The White House is proposing that one of the “principles” of any tax reform effort – along with lowering rates and cutting exemptions, and raising revenue for the government – is that millionaires should not be allowed to pay lower taxes than middle-class Americans. The details on how to implement the rule – named after Mr Buffett, the billionaire investor who has called for the wealthy to pay higher taxes – were not spelled out by the administration but instead left for Congress to iron out.
“On one hand, it’s a very simple idea. On the other hand, it’s the kind of thing that will greatly enhance confidence in the fairness of the tax code,” Mr Lew said.
The fairness of the US tax code has come under fire in recent months, with Democrats pushing for a more progressive system that would help tackle growing income disparity in the US. But Republicans argue that the richest Americans are already taxed sufficiently, and cite statistics showing that many low-income citizens do not pay any income taxes at all.
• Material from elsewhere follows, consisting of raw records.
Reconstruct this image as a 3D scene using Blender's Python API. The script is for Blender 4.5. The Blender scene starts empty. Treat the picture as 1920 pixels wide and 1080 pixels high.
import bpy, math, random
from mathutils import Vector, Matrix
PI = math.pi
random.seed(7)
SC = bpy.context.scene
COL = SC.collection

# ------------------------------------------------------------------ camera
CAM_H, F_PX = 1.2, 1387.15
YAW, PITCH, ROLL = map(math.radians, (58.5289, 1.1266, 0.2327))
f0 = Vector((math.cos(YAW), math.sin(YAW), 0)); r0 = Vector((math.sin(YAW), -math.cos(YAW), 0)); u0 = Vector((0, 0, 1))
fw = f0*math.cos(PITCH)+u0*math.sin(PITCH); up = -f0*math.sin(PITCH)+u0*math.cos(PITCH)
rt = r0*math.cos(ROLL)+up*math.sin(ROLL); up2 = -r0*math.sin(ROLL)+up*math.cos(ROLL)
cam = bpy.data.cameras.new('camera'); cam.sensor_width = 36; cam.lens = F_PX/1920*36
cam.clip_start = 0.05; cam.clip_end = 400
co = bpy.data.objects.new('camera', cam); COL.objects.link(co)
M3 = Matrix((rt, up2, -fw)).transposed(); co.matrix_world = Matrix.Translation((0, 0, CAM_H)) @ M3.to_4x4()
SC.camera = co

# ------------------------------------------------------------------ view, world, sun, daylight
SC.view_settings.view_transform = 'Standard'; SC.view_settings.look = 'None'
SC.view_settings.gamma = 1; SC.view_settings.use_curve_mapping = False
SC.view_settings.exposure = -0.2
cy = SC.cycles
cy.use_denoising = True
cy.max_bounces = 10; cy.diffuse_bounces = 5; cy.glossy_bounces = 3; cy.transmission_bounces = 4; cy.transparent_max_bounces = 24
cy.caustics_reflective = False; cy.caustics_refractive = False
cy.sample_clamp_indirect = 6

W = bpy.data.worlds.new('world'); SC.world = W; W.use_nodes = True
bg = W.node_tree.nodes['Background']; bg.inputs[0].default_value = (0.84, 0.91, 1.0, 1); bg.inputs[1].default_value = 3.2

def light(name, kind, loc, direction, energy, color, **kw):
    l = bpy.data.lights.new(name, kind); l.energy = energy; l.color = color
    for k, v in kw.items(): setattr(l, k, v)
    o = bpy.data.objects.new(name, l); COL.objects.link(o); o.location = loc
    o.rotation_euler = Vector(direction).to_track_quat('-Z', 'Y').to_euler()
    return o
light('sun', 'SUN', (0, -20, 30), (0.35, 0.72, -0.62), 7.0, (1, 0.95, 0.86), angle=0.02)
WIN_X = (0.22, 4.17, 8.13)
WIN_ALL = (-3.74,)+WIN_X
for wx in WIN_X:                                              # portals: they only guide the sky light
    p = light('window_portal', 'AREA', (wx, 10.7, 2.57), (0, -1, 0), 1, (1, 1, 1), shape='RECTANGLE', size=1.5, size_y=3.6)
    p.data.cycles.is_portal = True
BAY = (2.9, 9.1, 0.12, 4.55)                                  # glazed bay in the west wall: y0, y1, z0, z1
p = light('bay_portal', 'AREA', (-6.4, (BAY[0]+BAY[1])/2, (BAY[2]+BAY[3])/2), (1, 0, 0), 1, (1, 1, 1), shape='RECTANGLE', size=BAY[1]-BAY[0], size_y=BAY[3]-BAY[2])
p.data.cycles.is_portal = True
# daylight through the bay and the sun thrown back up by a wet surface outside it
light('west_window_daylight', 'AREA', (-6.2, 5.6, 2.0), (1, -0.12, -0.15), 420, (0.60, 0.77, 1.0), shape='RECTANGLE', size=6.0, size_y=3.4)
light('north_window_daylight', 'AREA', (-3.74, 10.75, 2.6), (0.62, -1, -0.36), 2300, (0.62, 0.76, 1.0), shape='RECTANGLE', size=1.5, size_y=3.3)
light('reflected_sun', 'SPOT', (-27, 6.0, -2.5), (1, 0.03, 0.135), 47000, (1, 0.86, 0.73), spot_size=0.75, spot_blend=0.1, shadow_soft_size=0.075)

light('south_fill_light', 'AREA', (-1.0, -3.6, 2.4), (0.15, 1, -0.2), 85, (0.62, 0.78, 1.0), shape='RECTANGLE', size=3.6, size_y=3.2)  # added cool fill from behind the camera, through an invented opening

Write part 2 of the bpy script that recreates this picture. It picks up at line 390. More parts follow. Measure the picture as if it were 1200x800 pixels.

They also claim that raising taxes on the rich would hurt disproportionately one of the driving forces of economic growth.
Despite concerns that the political gap on fiscal policy remains huge, Mr Lew said the White House’s aim in releasing the plan was to catalyse action towards more ambitious deficit reduction and tax reform in the “supercommittee” – a panel of 12 lawmakers from both parties that has to find at least $1,200bn in savings from future US budgets by late November.
“[The president] expanded the debate, he didn’t narrow it,” said Mr Lew. “Our goal was to put ideas out there to make it not just easier but to drive the supercommittee towards a harder goal, and we hope it has that effect.”
Mr Lew insisted that the cuts proposed by Mr Obama – including reductions in farm subsidies, federal pensions and some healthcare spending – were not modest. “What he laid out on the spending side is in any normal environment very hard stuff – it’s not easy policy,” Mr Lew said, adding that investors in US government debt should take note. “What it shows is that if you’re willing to do some difficult things, there is a very credible path to getting our fiscal house in order.”